Liriano v. Hobart Corp.
170 F.3d 264 (2d Cir. 1999)

  • While at his job at Super Associated, Liriano got his hand caught in a Hobart brand meat grinder.
    • The machine had been delivered with a safety guard in place, but Super Associated had removed the guard. There was no warning on the machine that it should not be operated without a guard.
  • Liriano sued Hobart, who brought a third party (impleader) lawsuit against Super Associated.
    • Liriano argued that Hobart failed to warn him of the danger.
    • Btw, Liriano sued the manufacturer because Super Associated was covered by Workers Comp Statutes couldn’t be made to pay for pain and suffering…
  • The Trial Court found for Liriano, and attributed blame to all three parties. (comparative negligence). Super Associated and Hobart appealed.
    • Super Associated and Hobart argued that there was no duty to warn, and even if there was, there wasn’t enough evidence and they should have won on summary judgment.
  • Since the Federal Appellate Court had to apply New York law, they asked (aka certified) two questions to the New York Supreme Court:
    • Do product manufacturers have a duty to warn?
    • What is the evidentiary standard for meeting that duty?
    • The New York Supreme Court responded that there was a duty to warn, but declined to answer whether there was sufficient evidence.
  • The Federal Appellate Court affirmed.
    • The Federal Appellate Court looked to the case of Lorenzo v. Wirth (170 Mass. 596, 49 N.E. 1010 (1898)) where a person fell in a hole. The Court in that case basically said that the plaintiff didn’t really need to warn people to not fall into an obvious hole.
      • Similarly, the Court in this case found that there probably wasn’t a need to warn people to not stick their hands in meat grinders.
  • In a dissent it was argued that even for “obvious” dangers, there are lots of special considerations, and you can’t just dismiss the cases as a matter of law. There is an element of the fact-finder, no matter how obvious the danger seems.

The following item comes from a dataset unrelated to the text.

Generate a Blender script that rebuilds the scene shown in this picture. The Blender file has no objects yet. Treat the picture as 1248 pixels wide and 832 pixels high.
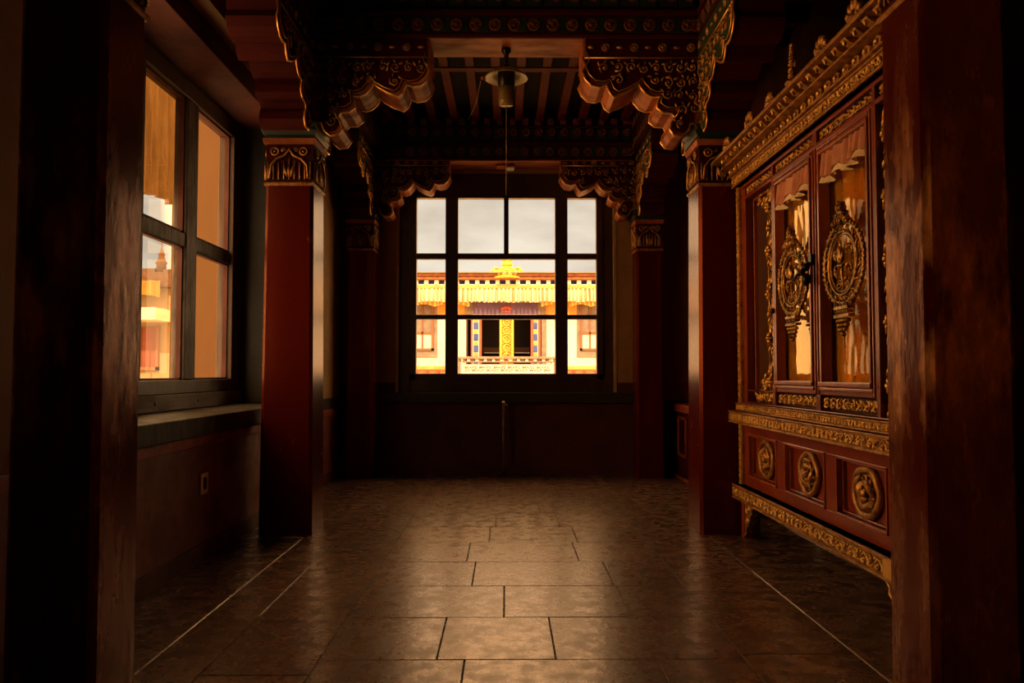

    • In this case, there were numerous facts that made the issue more complicated than, “don’t stick your hand in a meat grinder stupid.” For example, Liriano had only been on the job a week, didn’t speak English well, and had received no instruction on how to use the machine.
    • This dissent has become the general standard, and most courts are wary of taking the issue of liability away from juries.
      • The basic rule is that there might still be a duty to warn even if the danger is clear. That’s an issue for a jury to decide on the facts, and it can’t be determined as a matter of law (hence no summary judgment).
  • In a way, you could say that Hobart’s failure to warn people to use the safety guard made the product defective because the reasonably foreseeable risks of harm could be reduced by the provision of adequate warning.
    • On the other hand, based on the consumer expectations test, you could say that since thee danger is obvious, how could the product fail to meet the consumer’s expectation for safety?